If these tanker disablements continue, several pressure points will sharpen. Shipowners will have to decide whether to keep chartering vessels for voyages linked to Iranian crude, knowing that U.S. forces might treat them as legitimate targets. Flag states such as Palau will face questions over how much they know about cargoes carried under their flags—and whether they are willing or able to challenge U.S. actions against their registered tonnage. India and other crew‑supplying nations may be pressed domestically over the safety of their nationals at sea, especially if casualties mount. And major oil importers in Asia and Europe will need contingency plans for a scenario in which an accident, misfire, or retaliatory action closes Hormuz outright, even temporarily.

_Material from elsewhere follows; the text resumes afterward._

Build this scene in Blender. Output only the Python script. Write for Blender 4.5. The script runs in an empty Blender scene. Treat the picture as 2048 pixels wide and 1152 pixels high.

The decision point for Washington is whether tactical successes in stopping individual shipments are worth the strategic risk of normalizing airstrikes on commercial vessels in one of the most heavily trafficked sea lanes on earth. For Tehran and its partners, the question is how to respond without inviting a broader confrontation that could expose their own infrastructure and export routes to attack. Maritime operators, for now, are left trying to price a risk that is moving from legal exposure to physical threat.
Key Takeaways
- U.S. Central Command says American forces disabled the tanker M/T Settebello in the Gulf of Oman on 9 June by striking its engine room.
- The U.S. accuses the ship of breaching a blockade by attempting to transport oil from Iran, marking the second tanker disabled in two days.
- Civilian crew members—reportedly largely Indian nationals—face direct physical danger as airstrikes become part of sanctions enforcement.
- The actions escalate military pressure at the Strait of Hormuz, a critical chokepoint for global oil flows, and raise insurance and market risk.
- Conflicting public claims from U.S. leaders about the scale of operations add uncertainty over how far this covert‑to‑overt campaign has already gone.
Outlook & Way Forward
If Washington treats the Settebello strike as a model rather than an exception, shipping through the Gulf of Oman will enter a new phase of risk, with higher war‑risk premiums, rerouting via longer passages where possible, and more cautious chartering for any cargo suspected of Iranian origin. That, in turn, could tighten oil supply and increase volatility even without a formal closure of Hormuz, as traders build in greater disruption risk.
Tehran’s response will be critical. Iran has multiple levers, from its own naval forces and proxy militias to cyber tools capable of targeting maritime infrastructure. A tit‑for‑tat campaign against tankers linked to U.S. allies, or against offshore platforms and ports, would make the Gulf a contested zone in ways that would be harder for outsiders to ignore. Conversely, if Iran chooses to document and publicize civilian harm rather than retaliate directly, it could try to shift the diplomatic cost of these operations onto Washington at the UN and with non‑aligned importers.
Third countries—from India and Gulf monarchies to European energy importers—are likely to push for clearer rules of engagement and perhaps new de‑confliction channels in and around Hormuz. The practical question is no longer whether sanctions on Iran affect ordinary shipping, but how far military enforcement will go before someone miscalculates and turns an energy corridor into a multi‑front crisis.